◆ What to work on
Extract, unchanged, each line of the listing below from its first line through the line that contains "MB().box(xa, xb, ya, yb, ZJ1", inclusive, and nothing else.

◆ Recorded information

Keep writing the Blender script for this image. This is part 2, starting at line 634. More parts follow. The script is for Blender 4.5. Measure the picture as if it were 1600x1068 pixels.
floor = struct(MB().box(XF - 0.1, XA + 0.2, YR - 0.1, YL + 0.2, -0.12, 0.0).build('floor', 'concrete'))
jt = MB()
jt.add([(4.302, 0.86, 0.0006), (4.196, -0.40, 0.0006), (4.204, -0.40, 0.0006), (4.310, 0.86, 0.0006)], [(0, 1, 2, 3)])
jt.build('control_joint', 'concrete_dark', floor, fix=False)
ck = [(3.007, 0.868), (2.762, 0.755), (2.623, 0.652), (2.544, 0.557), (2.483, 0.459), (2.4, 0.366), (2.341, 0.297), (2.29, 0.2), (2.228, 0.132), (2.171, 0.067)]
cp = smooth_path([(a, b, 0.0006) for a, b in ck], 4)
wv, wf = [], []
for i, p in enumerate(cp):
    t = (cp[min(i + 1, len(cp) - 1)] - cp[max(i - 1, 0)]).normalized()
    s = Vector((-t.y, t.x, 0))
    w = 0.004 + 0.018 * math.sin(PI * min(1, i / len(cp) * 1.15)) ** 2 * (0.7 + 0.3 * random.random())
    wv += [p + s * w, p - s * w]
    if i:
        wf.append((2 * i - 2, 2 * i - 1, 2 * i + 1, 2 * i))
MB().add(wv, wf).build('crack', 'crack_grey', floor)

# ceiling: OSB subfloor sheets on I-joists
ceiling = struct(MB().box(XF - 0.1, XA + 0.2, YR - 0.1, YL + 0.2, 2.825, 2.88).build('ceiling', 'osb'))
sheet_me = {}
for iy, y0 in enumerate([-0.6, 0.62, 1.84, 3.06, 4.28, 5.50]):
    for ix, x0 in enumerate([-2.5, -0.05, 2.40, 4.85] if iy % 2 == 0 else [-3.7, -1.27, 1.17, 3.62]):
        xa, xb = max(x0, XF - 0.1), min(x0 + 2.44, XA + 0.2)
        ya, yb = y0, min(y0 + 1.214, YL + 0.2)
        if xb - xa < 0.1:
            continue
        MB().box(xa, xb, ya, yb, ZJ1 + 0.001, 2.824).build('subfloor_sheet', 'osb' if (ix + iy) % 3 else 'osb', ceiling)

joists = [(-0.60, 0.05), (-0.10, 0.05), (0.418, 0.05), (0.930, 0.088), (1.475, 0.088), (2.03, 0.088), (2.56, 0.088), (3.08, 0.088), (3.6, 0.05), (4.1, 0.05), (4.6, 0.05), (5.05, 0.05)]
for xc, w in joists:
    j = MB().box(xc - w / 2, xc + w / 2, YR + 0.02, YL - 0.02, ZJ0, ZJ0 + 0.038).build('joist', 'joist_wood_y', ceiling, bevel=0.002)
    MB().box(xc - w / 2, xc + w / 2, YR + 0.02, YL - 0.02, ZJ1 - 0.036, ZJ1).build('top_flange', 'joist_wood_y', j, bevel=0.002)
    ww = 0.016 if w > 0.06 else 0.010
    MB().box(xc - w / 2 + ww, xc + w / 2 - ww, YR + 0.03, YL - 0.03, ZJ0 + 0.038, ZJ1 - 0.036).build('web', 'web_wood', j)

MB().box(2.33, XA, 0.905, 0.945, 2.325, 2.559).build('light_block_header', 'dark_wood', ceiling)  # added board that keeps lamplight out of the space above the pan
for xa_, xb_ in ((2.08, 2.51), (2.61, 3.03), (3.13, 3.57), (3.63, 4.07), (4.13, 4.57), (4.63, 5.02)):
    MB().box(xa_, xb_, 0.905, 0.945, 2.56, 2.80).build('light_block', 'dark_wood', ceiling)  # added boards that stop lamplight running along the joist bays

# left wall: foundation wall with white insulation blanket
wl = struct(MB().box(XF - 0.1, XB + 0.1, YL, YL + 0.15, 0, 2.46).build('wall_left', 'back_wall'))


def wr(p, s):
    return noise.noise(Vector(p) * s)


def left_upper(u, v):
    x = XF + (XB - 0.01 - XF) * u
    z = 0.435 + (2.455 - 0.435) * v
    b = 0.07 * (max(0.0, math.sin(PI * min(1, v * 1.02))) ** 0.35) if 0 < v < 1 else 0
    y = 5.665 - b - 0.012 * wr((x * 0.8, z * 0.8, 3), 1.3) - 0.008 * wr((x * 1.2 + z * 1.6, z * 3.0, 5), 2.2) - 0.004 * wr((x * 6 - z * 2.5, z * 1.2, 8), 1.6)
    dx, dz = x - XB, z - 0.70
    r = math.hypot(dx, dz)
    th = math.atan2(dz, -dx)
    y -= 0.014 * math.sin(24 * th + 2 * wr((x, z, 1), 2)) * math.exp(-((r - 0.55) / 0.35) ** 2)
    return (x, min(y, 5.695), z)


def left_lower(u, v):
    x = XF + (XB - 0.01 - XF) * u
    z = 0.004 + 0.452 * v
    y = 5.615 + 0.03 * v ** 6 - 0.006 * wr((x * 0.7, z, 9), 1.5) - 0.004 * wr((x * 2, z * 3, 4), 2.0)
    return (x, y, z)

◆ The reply
Keep writing the Blender script for this image. This is part 2, starting at line 634. More parts follow. The script is for Blender 4.5. Measure the picture as if it were 1600x1068 pixels.
floor = struct(MB().box(XF - 0.1, XA + 0.2, YR - 0.1, YL + 0.2, -0.12, 0.0).build('floor', 'concrete'))
jt = MB()
jt.add([(4.302, 0.86, 0.0006), (4.196, -0.40, 0.0006), (4.204, -0.40, 0.0006), (4.310, 0.86, 0.0006)], [(0, 1, 2, 3)])
jt.build('control_joint', 'concrete_dark', floor, fix=False)
ck = [(3.007, 0.868), (2.762, 0.755), (2.623, 0.652), (2.544, 0.557), (2.483, 0.459), (2.4, 0.366), (2.341, 0.297), (2.29, 0.2), (2.228, 0.132), (2.171, 0.067)]
cp = smooth_path([(a, b, 0.0006) for a, b in ck], 4)
wv, wf = [], []
for i, p in enumerate(cp):
    t = (cp[min(i + 1, len(cp) - 1)] - cp[max(i - 1, 0)]).normalized()
    s = Vector((-t.y, t.x, 0))
    w = 0.004 + 0.018 * math.sin(PI * min(1, i / len(cp) * 1.15)) ** 2 * (0.7 + 0.3 * random.random())
    wv += [p + s * w, p - s * w]
    if i:
        wf.append((2 * i - 2, 2 * i - 1, 2 * i + 1, 2 * i))
MB().add(wv, wf).build('crack', 'crack_grey', floor)

# ceiling: OSB subfloor sheets on I-joists
ceiling = struct(MB().box(XF - 0.1, XA + 0.2, YR - 0.1, YL + 0.2, 2.825, 2.88).build('ceiling', 'osb'))
sheet_me = {}
for iy, y0 in enumerate([-0.6, 0.62, 1.84, 3.06, 4.28, 5.50]):
    for ix, x0 in enumerate([-2.5, -0.05, 2.40, 4.85] if iy % 2 == 0 else [-3.7, -1.27, 1.17, 3.62]):
        xa, xb = max(x0, XF - 0.1), min(x0 + 2.44, XA + 0.2)
        ya, yb = y0, min(y0 + 1.214, YL + 0.2)
        if xb - xa < 0.1:
            continue
        MB().box(xa, xb, ya, yb, ZJ1 + 0.001, 2.824).build('subfloor_sheet', 'osb' if (ix + iy) % 3 else 'osb', ceiling)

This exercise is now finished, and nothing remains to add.